Austen letter critiquing contemporary as 'prosy' goes under hammer
Letter from Austen to Anna Lefroy, the eldest daughter of her brother Rev. James Austen talks about Rachel Hunter.
London: Jane Austen once wrote that a large income was the best recipe for happiness. Now a private letter written by the author to her niece could well make someone very happy indeed.
A letter critiquing a contemporary author for being "prosy" goes under the hammer at a London auction house on Tuesday.
The letter is from Austen to Anna Lefroy, the eldest daughter of the author's eldest brother Rev. James Austen. Auctioneers at Sotheby's expect it to fetch 80,000 pounds ($103,000) to 100,000 pounds.
The subject of the letter is a "most tiresome and prosy" Gothic novel entitled "Lady Maclairn, the Victim of Villainy", published by her contemporary Rachel Hunter.

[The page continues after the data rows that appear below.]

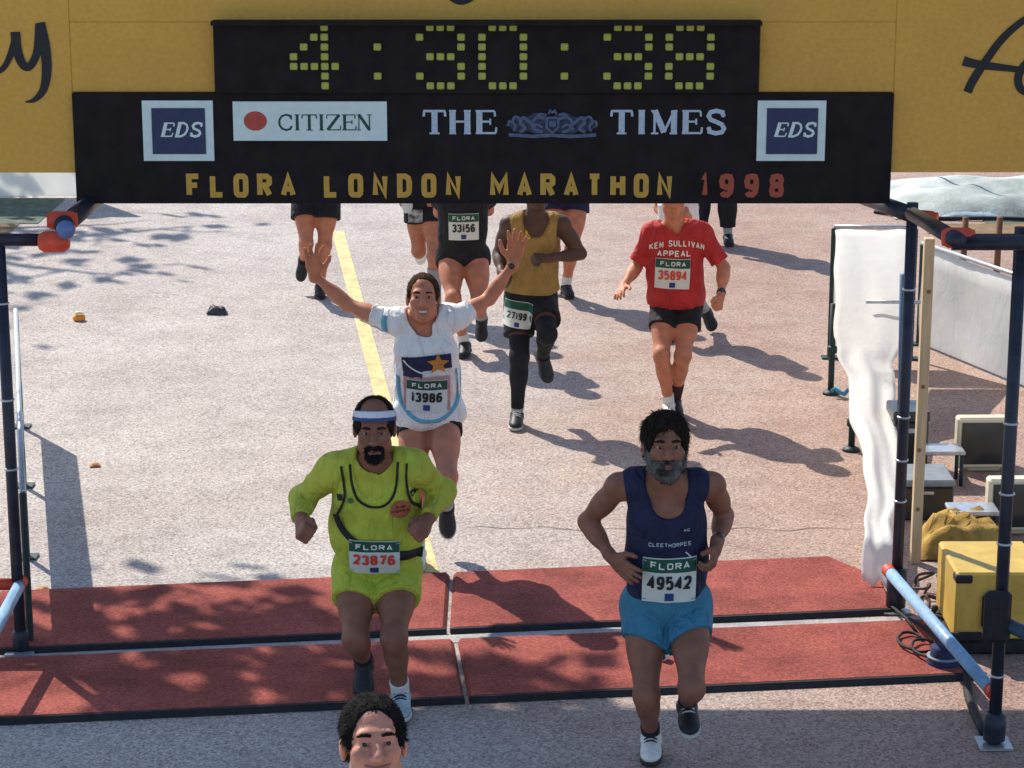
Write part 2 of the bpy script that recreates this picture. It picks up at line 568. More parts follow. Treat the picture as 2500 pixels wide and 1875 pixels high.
def flat_text(name, s, cx, cz, y, m, parent, cw, ch, sw, gap, **kw):
    """lettering on a board that faces -Y"""
    mb = MB()
    for vs, fs, li in text2d(s, cw, ch, sw, gap, **kw):
        mb.add([(cx + v[0], y - li * 0.0008 - i * 0.00004, cz + v[1]) for i, v in enumerate(vs)], fs)
    return mb.build(name, m, parent)


def flat_strokes(name, strokes, y, m, parent):
    mb = MB()
    for k, (pts, wd) in enumerate(strokes):
        vs, fs = stroke_quads(pts, wd)
        mb.add([(v[0], y - k * 0.0008 - i * 0.00004, v[1]) for i, v in enumerate(vs)], fs)
    return mb.build(name, m, parent)


def smooth_pts(pts, n=6):
    """Catmull-Rom through the points"""
    P = [np.array(p, float) for p in pts]
    P = [2 * P[0] - P[1]] + P + [2 * P[-1] - P[-2]]
    out = []
    for i in range(1, len(P) - 2):
        for k in range(n):
            t = k / n
            out.append(tuple(0.5 * ((2 * P[i]) + (P[i + 1] - P[i - 1]) * t + (2 * P[i - 1] - 5 * P[i] + 4 * P[i + 1] - P[i + 2]) * t * t
                                    + (3 * P[i] - 3 * P[i + 1] + P[i + 2] - P[i - 1]) * t ** 3)))
    out.append(tuple(P[-2]))
    return out


# ------------------------------------------------------------------ bodies: smooth-joined distance fields turned into one surface
BIG = 0.062


def nrm(v):
    v = np.array(v, float)
    return v / (np.linalg.norm(v) + 1e-12)


class Field:
    def __init__(self):
        self.p = []

    def cap(self, a, b, ra, rb=None, k=0.02, sub=False, planes=()):
        a, b = np.array(a, float), np.array(b, float)
        rb = ra if rb is None else rb
        lo = np.minimum(a - ra, b - rb)
        hi = np.maximum(a + ra, b + rb)
        self.p.append(('c', (a, b, ra, rb), k, sub, planes, lo, hi))
        return self

    def ell(self, c, r, R=None, k=0.02, sub=False, planes=()):
        c, r = np.array(c, float), np.array(r, float)
        R = np.eye(3) if R is None else np.array(R, float)
        ext = np.sqrt(((R * r) ** 2).sum(1))
        self.p.append(('e', (c, r, R), k, sub, planes, c - ext, c + ext))
        return self

    def bounds(self, pad=0.02):
        lo = np.min([q[5] for q in self.p if not q[3]], 0) - pad
        hi = np.max([q[6] for q in self.p if not q[3]], 0) + pad
        return lo, hi

    def __call__(self, P):
        d = np.full(len(P), BIG)
        for kind, a, k, sub, planes, lo, hi in self.p:
            mrg = BIG * 1.5 + k
            ix = np.nonzero(np.all((P > lo - mrg) & (P < hi + mrg), 1))[0]
            if not len(ix):
                continue
            Q = P[ix]
            if kind == 'c':
                A, B, ra, rb = a
                ba = B - A
                t = np.clip(((Q - A) @ ba) / max(ba @ ba, 1e-12), 0, 1)
                v = np.linalg.norm(Q - A - t[:, None] * ba, axis=1) - (ra + (rb - ra) * t)
            else:
                c, r, R = a
                L = (Q - c) @ R
                k0 = np.linalg.norm(L / r, axis=1)
                k1 = np.linalg.norm(L / (r * r), axis=1)
                v = np.where(k1 > 1e-9, k0 * (k0 - 1) / np.maximum(k1, 1e-9), -r.min())
            for (pp, pn) in planes:
                v = np.maximum(v, (Q - pp) @ pn)
            o = d[ix]
            if sub:
                hh = np.maximum(k - np.abs(o + v), 0) / k
                d[ix] = np.maximum(o, -v) + hh * hh * k / 4
            else:
                hh = np.maximum(k - np.abs(o - v), 0) / k
                d[ix] = np.minimum(np.minimum(o, v) - hh * hh * k / 4, BIG)
        for fn in getattr(self, 'post', ()):
            d = fn(P, d)
        return d

    def then(self, fn):
        if not hasattr(self, 'post'):
            self.post = []
        self.post.append(fn)
        return self

    def cut(self, pt, n):
        pt, n = np.array(pt, float), nrm(n)
        return self.then(lambda P, d: np.maximum(d, (P - pt) @ n))

    def rough(self, amp, freq, seed=0, st=(1, 1, 1)):
        r = np.random.default_rng(seed)
        ws = [(r.normal(size=3) * np.array(st) * freq * (0.6 + 0.8 * r.random()), r.random() * 6.28) for _ in range(7)]

        def fn(P, d):
            s = sum(np.sin(P @ w_ + ph) for w_, ph in ws)
            return d + amp * s / 2.6
        return self.then(fn)


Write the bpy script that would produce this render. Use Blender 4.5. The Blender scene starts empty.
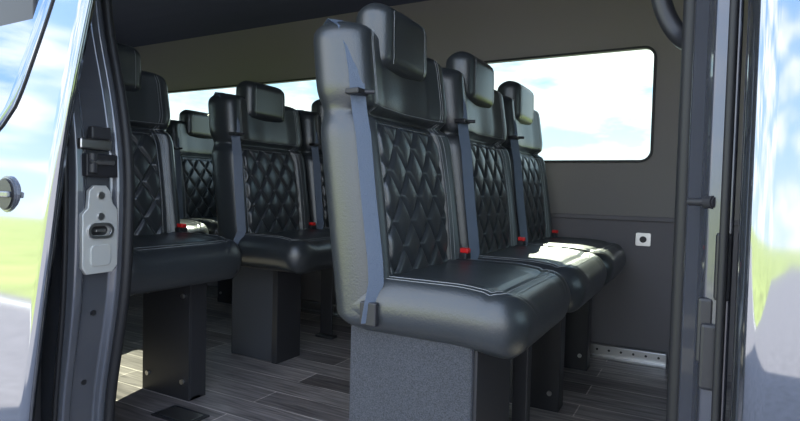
import bpy, bmesh, math
from mathutils import Vector, Matrix
S=bpy.context.scene
COL=S.collection
try:
    S.view_settings.view_transform='Standard'
    S.view_settings.look='None'
    S.view_settings.exposure=0.85
except Exception: pass

# ---------------- materials ----------------
def nm(name):
    m=bpy.data.materials.new(name); m.use_nodes=True
    nt=m.node_tree; b=nt.nodes['Principled BSDF']; return m,nt,b
def mat(name,col,rough=.5,metal=0,bump=0,bscale=200,coat=0,var=0,vscale=5,spec=.5):
    m,nt,b=nm(name)
    b.inputs['Base Color'].default_value=(*col,1)
    b.inputs['Roughness'].default_value=rough
    b.inputs['Metallic'].default_value=metal
    b.inputs['Specular IOR Level'].default_value=spec
    b.inputs['Coat Weight'].default_value=coat
    b.inputs['Coat Roughness'].default_value=.04
    tc=nt.nodes.new('ShaderNodeTexCoord')
    if bump:
        n=nt.nodes.new('ShaderNodeTexNoise'); n.inputs['Scale'].default_value=bscale; n.inputs['Detail'].default_value=4
        bp=nt.nodes.new('ShaderNodeBump'); bp.inputs['Strength'].default_value=bump; bp.inputs['Distance'].default_value=.002
        nt.links.new(tc.outputs['Object'],n.inputs['Vector']); nt.links.new(n.outputs['Fac'],bp.inputs['Height']); nt.links.new(bp.outputs['Normal'],b.inputs['Normal'])
    if var:
        n=nt.nodes.new('ShaderNodeTexNoise'); n.inputs['Scale'].default_value=vscale; n.inputs['Detail'].default_value=5
        r=nt.nodes.new('ShaderNodeValToRGB')
        r.color_ramp.elements[0].position=.35; r.color_ramp.elements[1].position=.65
        r.color_ramp.elements[0].color=(*[c*(1-var) for c in col],1)
        r.color_ramp.elements[1].color=(*[min(1,c*(1+var)) for c in col],1)
        nt.links.new(tc.outputs['Object'],n.inputs['Vector']); nt.links.new(n.outputs['Fac'],r.inputs['Fac']); nt.links.new(r.outputs['Color'],b.inputs['Base Color'])
    return m
M={}
M['leather']=mat('black_leather',(.034,.039,.043),.31,bump=.3,bscale=260,spec=1.0)
M['stitch']=mat('grey_thread',(.34,.35,.36),.7)
M['carpet']=mat('grey_carpet',(.070,.074,.086),.95,bump=1,bscale=900,var=.35,vscale=420)
M['blackmetal']=mat('black_powder_coat',(.03,.03,.034),.4,bump=.1,bscale=300)
M['blackplastic']=mat('black_plastic',(.02,.02,.023),.4)
M['rubber']=mat('black_rubber',(.016,.016,.018),.5)
M['steel']=mat('brushed_steel',(.62,.61,.60),.32,1,bump=.1,bscale=150)
M['latch']=mat('zinc_latch',(.62,.62,.59),.45,.4)
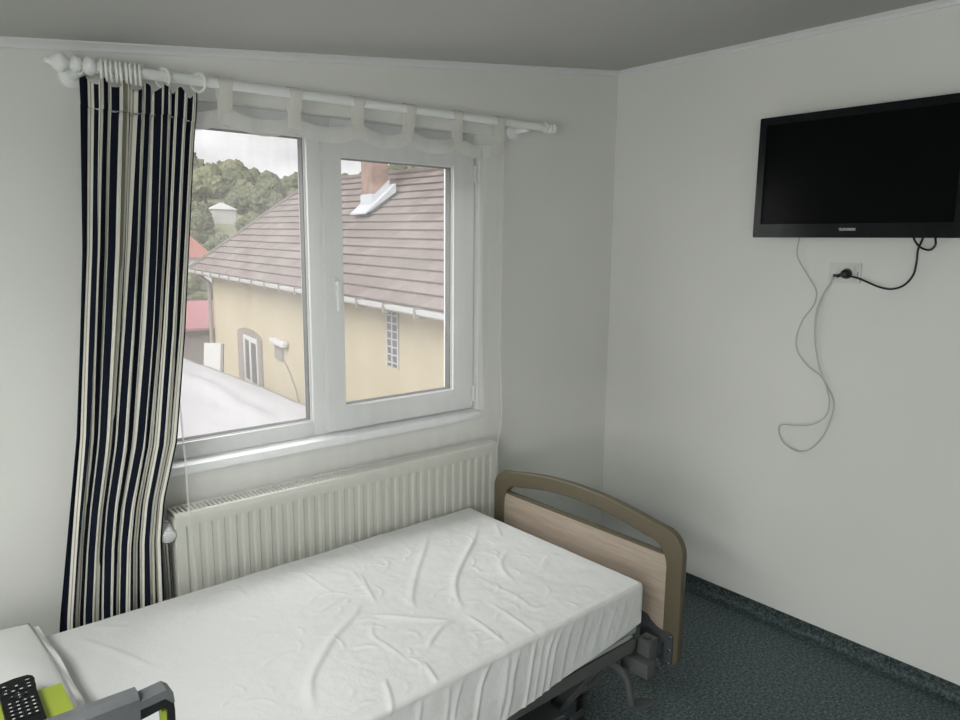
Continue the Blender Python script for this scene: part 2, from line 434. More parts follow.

"It's very interesting to have a letter by Jane Austen talking about writing, talking about novels, talking about someone else’s novels because there are not many instances in Jane Austen's writing where we get that", said Gabriel Heaton, Sotheby’s director of books and manuscripts.
The auctioneers said that the letters, dating from 29-30 October 1812 when the "Pride and Prejudice" author was at her literary peak, had belonged to the Austen family, and had never been offered for sale before.
A measure of the author's enduring popularity, Austen memorabilia can command spectacular sums. In 2011, the earliest surviving Austen manuscript, a handwritten draft for a book that was never published, sold for 993,250 pounds ($1.6 million) at auction.